start INFORMATION SUPPLIED
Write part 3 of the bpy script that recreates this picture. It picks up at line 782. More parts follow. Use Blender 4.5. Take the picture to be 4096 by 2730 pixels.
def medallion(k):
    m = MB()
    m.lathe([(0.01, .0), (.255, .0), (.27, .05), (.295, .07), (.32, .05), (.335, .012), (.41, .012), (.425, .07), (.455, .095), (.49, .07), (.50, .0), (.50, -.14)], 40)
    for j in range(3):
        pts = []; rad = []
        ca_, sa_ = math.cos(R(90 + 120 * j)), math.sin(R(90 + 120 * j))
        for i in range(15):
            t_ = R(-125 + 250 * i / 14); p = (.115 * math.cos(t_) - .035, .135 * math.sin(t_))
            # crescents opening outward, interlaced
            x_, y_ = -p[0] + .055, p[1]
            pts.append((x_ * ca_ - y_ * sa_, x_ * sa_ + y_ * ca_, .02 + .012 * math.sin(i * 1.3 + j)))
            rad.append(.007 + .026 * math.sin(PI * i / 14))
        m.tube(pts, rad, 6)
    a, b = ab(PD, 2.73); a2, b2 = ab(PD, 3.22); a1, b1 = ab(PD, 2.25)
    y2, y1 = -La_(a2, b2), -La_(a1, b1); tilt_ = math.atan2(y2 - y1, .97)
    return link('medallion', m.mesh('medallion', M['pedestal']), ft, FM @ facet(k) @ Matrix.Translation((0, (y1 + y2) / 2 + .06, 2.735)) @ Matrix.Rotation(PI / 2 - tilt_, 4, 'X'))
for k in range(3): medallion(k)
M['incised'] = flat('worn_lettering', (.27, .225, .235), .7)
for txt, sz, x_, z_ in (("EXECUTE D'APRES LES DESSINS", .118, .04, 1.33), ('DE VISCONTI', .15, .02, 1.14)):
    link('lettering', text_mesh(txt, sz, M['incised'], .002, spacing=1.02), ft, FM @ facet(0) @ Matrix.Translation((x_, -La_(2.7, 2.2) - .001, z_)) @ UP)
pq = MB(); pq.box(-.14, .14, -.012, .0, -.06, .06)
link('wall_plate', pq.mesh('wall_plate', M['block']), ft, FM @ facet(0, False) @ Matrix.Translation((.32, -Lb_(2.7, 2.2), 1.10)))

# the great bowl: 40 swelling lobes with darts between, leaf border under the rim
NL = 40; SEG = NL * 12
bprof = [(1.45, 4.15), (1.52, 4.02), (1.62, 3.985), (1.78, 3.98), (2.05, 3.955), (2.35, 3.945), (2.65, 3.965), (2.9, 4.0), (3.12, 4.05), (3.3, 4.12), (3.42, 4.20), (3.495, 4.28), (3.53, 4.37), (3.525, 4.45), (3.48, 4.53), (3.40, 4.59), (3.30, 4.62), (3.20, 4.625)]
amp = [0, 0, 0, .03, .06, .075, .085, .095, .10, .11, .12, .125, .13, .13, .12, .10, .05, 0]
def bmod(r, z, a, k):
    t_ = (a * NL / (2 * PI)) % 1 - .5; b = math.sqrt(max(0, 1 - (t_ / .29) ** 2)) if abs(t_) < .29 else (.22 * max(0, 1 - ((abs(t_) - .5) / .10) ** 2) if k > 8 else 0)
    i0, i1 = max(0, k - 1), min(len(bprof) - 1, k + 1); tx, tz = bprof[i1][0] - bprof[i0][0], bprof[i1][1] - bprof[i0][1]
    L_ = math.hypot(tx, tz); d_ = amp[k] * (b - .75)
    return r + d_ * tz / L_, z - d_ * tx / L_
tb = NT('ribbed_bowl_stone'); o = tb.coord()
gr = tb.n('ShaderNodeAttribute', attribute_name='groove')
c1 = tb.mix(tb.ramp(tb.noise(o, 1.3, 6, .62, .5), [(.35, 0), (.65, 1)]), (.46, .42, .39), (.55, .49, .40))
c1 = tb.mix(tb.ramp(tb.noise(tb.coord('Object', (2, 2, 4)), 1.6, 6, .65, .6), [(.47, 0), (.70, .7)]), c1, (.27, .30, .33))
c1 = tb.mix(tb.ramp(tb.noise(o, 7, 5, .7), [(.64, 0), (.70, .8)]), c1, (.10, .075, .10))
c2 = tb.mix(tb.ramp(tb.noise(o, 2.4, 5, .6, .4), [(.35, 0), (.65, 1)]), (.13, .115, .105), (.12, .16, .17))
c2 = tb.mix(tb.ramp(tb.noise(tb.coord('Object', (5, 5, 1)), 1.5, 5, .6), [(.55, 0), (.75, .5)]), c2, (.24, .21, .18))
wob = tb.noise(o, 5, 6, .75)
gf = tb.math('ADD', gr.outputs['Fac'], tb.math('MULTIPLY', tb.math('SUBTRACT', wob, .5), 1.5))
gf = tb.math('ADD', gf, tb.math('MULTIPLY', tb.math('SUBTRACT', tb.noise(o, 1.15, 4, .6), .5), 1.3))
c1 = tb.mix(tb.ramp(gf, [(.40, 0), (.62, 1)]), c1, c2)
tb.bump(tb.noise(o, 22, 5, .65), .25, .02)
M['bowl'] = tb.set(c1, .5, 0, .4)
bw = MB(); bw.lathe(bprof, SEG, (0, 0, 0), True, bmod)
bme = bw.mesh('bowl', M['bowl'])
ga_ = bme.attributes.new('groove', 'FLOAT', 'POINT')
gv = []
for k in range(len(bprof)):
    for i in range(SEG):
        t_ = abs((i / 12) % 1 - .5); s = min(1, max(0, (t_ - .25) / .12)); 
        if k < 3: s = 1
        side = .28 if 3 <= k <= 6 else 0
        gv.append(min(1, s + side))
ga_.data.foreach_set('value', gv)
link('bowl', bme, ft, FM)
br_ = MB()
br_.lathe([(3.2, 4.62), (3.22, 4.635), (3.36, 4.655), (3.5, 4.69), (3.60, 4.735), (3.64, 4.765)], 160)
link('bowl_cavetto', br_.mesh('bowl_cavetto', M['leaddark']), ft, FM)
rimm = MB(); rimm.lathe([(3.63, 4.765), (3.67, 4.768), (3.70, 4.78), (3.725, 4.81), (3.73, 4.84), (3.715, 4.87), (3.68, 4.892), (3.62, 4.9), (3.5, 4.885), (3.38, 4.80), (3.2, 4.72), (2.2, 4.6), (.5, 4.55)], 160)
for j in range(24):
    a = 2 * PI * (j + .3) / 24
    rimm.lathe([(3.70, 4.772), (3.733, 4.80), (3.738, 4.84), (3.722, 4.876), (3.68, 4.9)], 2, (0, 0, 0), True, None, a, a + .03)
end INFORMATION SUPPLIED
WHAT TO WORK ON: Copy each line holding the word "coord" from the listing above.

SOLUTION TO THIS EXERCISE:
tb = NT('ribbed_bowl_stone'); o = tb.coord()
c1 = tb.mix(tb.ramp(tb.noise(tb.coord('Object', (2, 2, 4)), 1.6, 6, .65, .6), [(.47, 0), (.70, .7)]), c1, (.27, .30, .33))
c2 = tb.mix(tb.ramp(tb.noise(tb.coord('Object', (5, 5, 1)), 1.5, 5, .6), [(.55, 0), (.75, .5)]), c2, (.24, .21, .18))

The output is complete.